[The exercise] Repeat the entire listing exactly.

[Supplied data]
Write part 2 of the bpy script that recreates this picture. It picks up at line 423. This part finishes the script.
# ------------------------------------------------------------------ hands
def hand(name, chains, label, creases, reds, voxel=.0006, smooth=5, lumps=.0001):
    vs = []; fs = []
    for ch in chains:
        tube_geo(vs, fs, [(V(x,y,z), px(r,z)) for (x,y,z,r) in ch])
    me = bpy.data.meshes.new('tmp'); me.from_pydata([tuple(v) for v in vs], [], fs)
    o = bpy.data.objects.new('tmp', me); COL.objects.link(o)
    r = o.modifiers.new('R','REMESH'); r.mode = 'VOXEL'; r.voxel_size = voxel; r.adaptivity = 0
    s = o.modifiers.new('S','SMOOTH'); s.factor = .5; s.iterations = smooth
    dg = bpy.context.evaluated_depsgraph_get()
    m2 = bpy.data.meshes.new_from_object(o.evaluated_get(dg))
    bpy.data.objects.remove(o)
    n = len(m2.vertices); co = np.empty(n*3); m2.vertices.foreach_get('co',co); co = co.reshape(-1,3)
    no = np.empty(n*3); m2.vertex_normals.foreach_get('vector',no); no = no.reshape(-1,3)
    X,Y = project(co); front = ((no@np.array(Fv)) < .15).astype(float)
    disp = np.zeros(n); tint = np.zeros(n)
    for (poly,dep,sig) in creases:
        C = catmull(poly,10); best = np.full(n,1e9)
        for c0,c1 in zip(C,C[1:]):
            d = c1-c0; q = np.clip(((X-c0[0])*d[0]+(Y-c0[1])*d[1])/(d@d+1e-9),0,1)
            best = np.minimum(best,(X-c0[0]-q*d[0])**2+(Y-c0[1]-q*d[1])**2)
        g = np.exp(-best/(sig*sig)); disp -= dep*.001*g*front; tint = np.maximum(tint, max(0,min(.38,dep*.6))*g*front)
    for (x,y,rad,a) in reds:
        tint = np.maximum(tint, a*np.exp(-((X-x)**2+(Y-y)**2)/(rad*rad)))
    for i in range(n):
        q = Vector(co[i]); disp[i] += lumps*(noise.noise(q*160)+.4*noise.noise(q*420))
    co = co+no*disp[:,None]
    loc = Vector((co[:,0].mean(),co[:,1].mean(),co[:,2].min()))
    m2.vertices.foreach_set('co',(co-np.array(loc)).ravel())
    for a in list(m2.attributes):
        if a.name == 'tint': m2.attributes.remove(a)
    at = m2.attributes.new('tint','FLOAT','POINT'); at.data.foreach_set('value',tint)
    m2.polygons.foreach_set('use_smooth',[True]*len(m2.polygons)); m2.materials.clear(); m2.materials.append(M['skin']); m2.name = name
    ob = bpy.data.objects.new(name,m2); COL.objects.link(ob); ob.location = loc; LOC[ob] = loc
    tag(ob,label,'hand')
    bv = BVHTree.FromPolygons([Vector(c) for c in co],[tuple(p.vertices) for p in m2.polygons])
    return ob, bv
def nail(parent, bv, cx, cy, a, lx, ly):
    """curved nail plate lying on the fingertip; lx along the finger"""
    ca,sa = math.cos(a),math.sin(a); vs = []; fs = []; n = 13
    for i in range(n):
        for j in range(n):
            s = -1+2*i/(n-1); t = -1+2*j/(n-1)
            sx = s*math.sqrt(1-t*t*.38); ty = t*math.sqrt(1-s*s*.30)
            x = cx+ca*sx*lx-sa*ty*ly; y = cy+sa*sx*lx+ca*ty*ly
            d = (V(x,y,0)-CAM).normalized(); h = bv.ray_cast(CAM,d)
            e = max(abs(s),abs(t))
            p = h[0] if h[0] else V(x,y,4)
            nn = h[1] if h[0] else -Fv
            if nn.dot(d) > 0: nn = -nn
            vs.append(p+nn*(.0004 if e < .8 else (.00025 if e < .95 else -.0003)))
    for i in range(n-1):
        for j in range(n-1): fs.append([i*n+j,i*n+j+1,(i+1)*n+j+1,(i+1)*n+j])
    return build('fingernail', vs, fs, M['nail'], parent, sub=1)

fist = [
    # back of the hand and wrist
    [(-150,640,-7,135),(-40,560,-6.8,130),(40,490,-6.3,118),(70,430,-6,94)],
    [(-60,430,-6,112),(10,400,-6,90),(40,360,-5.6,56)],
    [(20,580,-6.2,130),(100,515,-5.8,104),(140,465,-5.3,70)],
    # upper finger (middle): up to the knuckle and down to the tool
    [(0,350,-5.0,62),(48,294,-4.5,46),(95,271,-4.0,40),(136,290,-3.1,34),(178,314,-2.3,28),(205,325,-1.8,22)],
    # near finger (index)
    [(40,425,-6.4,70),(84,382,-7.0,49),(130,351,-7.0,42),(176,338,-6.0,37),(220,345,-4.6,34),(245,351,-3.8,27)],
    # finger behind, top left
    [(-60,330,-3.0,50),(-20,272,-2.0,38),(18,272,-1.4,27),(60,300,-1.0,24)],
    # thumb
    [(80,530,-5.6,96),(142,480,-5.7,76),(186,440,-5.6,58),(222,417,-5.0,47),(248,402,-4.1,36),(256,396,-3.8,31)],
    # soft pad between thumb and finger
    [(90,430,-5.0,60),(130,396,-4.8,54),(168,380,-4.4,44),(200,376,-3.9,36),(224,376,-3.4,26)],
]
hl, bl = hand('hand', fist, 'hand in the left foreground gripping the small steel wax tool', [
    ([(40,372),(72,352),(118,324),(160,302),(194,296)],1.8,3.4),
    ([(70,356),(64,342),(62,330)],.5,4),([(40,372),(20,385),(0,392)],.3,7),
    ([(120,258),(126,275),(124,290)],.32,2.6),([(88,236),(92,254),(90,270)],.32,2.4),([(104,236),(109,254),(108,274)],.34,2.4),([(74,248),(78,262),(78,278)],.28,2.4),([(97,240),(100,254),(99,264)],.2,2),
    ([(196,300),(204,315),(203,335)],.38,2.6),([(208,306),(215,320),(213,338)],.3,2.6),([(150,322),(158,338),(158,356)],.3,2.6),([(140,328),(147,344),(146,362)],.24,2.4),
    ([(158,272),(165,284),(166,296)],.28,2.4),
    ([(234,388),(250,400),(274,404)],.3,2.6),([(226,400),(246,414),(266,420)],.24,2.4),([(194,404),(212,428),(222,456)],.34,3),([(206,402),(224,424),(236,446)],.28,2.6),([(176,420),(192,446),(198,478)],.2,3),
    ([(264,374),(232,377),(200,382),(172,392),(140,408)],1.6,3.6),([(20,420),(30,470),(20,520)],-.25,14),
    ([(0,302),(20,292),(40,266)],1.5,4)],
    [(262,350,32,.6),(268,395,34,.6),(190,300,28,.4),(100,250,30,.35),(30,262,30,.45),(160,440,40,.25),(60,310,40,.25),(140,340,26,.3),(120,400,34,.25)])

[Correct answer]
Write part 2 of the bpy script that recreates this picture. It picks up at line 423. This part finishes the script.
# ------------------------------------------------------------------ hands
def hand(name, chains, label, creases, reds, voxel=.0006, smooth=5, lumps=.0001):
    vs = []; fs = []
    for ch in chains:
        tube_geo(vs, fs, [(V(x,y,z), px(r,z)) for (x,y,z,r) in ch])
    me = bpy.data.meshes.new('tmp'); me.from_pydata([tuple(v) for v in vs], [], fs)
    o = bpy.data.objects.new('tmp', me); COL.objects.link(o)
    r = o.modifiers.new('R','REMESH'); r.mode = 'VOXEL'; r.voxel_size = voxel; r.adaptivity = 0
    s = o.modifiers.new('S','SMOOTH'); s.factor = .5; s.iterations = smooth
    dg = bpy.context.evaluated_depsgraph_get()
    m2 = bpy.data.meshes.new_from_object(o.evaluated_get(dg))
    bpy.data.objects.remove(o)
    n = len(m2.vertices); co = np.empty(n*3); m2.vertices.foreach_get('co',co); co = co.reshape(-1,3)
    no = np.empty(n*3); m2.vertex_normals.foreach_get('vector',no); no = no.reshape(-1,3)
    X,Y = project(co); front = ((no@np.array(Fv)) < .15).astype(float)
    disp = np.zeros(n); tint = np.zeros(n)
    for (poly,dep,sig) in creases:
        C = catmull(poly,10); best = np.full(n,1e9)
        for c0,c1 in zip(C,C[1:]):
            d = c1-c0; q = np.clip(((X-c0[0])*d[0]+(Y-c0[1])*d[1])/(d@d+1e-9),0,1)
            best = np.minimum(best,(X-c0[0]-q*d[0])**2+(Y-c0[1]-q*d[1])**2)
        g = np.exp(-best/(sig*sig)); disp -= dep*.001*g*front; tint = np.maximum(tint, max(0,min(.38,dep*.6))*g*front)
    for (x,y,rad,a) in reds:
        tint = np.maximum(tint, a*np.exp(-((X-x)**2+(Y-y)**2)/(rad*rad)))
    for i in range(n):
        q = Vector(co[i]); disp[i] += lumps*(noise.noise(q*160)+.4*noise.noise(q*420))
    co = co+no*disp[:,None]
    loc = Vector((co[:,0].mean(),co[:,1].mean(),co[:,2].min()))
    m2.vertices.foreach_set('co',(co-np.array(loc)).ravel())
    for a in list(m2.attributes):
        if a.name == 'tint': m2.attributes.remove(a)
    at = m2.attributes.new('tint','FLOAT','POINT'); at.data.foreach_set('value',tint)
    m2.polygons.foreach_set('use_smooth',[True]*len(m2.polygons)); m2.materials.clear(); m2.materials.append(M['skin']); m2.name = name
    ob = bpy.data.objects.new(name,m2); COL.objects.link(ob); ob.location = loc; LOC[ob] = loc
    tag(ob,label,'hand')
    bv = BVHTree.FromPolygons([Vector(c) for c in co],[tuple(p.vertices) for p in m2.polygons])
    return ob, bv
def nail(parent, bv, cx, cy, a, lx, ly):
    """curved nail plate lying on the fingertip; lx along the finger"""
    ca,sa = math.cos(a),math.sin(a); vs = []; fs = []; n = 13
    for i in range(n):
        for j in range(n):
            s = -1+2*i/(n-1); t = -1+2*j/(n-1)
            sx = s*math.sqrt(1-t*t*.38); ty = t*math.sqrt(1-s*s*.30)
            x = cx+ca*sx*lx-sa*ty*ly; y = cy+sa*sx*lx+ca*ty*ly
            d = (V(x,y,0)-CAM).normalized(); h = bv.ray_cast(CAM,d)
            e = max(abs(s),abs(t))
            p = h[0] if h[0] else V(x,y,4)
            nn = h[1] if h[0] else -Fv
            if nn.dot(d) > 0: nn = -nn
            vs.append(p+nn*(.0004 if e < .8 else (.00025 if e < .95 else -.0003)))
    for i in range(n-1):
        for j in range(n-1): fs.append([i*n+j,i*n+j+1,(i+1)*n+j+1,(i+1)*n+j])
    return build('fingernail', vs, fs, M['nail'], parent, sub=1)

fist = [
    # back of the hand and wrist
    [(-150,640,-7,135),(-40,560,-6.8,130),(40,490,-6.3,118),(70,430,-6,94)],
    [(-60,430,-6,112),(10,400,-6,90),(40,360,-5.6,56)],
    [(20,580,-6.2,130),(100,515,-5.8,104),(140,465,-5.3,70)],
    # upper finger (middle): up to the knuckle and down to the tool
    [(0,350,-5.0,62),(48,294,-4.5,46),(95,271,-4.0,40),(136,290,-3.1,34),(178,314,-2.3,28),(205,325,-1.8,22)],
    # near finger (index)
    [(40,425,-6.4,70),(84,382,-7.0,49),(130,351,-7.0,42),(176,338,-6.0,37),(220,345,-4.6,34),(245,351,-3.8,27)],
    # finger behind, top left
    [(-60,330,-3.0,50),(-20,272,-2.0,38),(18,272,-1.4,27),(60,300,-1.0,24)],
    # thumb
    [(80,530,-5.6,96),(142,480,-5.7,76),(186,440,-5.6,58),(222,417,-5.0,47),(248,402,-4.1,36),(256,396,-3.8,31)],
    # soft pad between thumb and finger
    [(90,430,-5.0,60),(130,396,-4.8,54),(168,380,-4.4,44),(200,376,-3.9,36),(224,376,-3.4,26)],
]
hl, bl = hand('hand', fist, 'hand in the left foreground gripping the small steel wax tool', [
    ([(40,372),(72,352),(118,324),(160,302),(194,296)],1.8,3.4),
    ([(70,356),(64,342),(62,330)],.5,4),([(40,372),(20,385),(0,392)],.3,7),
    ([(120,258),(126,275),(124,290)],.32,2.6),([(88,236),(92,254),(90,270)],.32,2.4),([(104,236),(109,254),(108,274)],.34,2.4),([(74,248),(78,262),(78,278)],.28,2.4),([(97,240),(100,254),(99,264)],.2,2),
    ([(196,300),(204,315),(203,335)],.38,2.6),([(208,306),(215,320),(213,338)],.3,2.6),([(150,322),(158,338),(158,356)],.3,2.6),([(140,328),(147,344),(146,362)],.24,2.4),
    ([(158,272),(165,284),(166,296)],.28,2.4),
    ([(234,388),(250,400),(274,404)],.3,2.6),([(226,400),(246,414),(266,420)],.24,2.4),([(194,404),(212,428),(222,456)],.34,3),([(206,402),(224,424),(236,446)],.28,2.6),([(176,420),(192,446),(198,478)],.2,3),
    ([(264,374),(232,377),(200,382),(172,392),(140,408)],1.6,3.6),([(20,420),(30,470),(20,520)],-.25,14),
    ([(0,302),(20,292),(40,266)],1.5,4)],
    [(262,350,32,.6),(268,395,34,.6),(190,300,28,.4),(100,250,30,.35),(30,262,30,.45),(160,440,40,.25),(60,310,40,.25),(140,340,26,.3),(120,400,34,.25)])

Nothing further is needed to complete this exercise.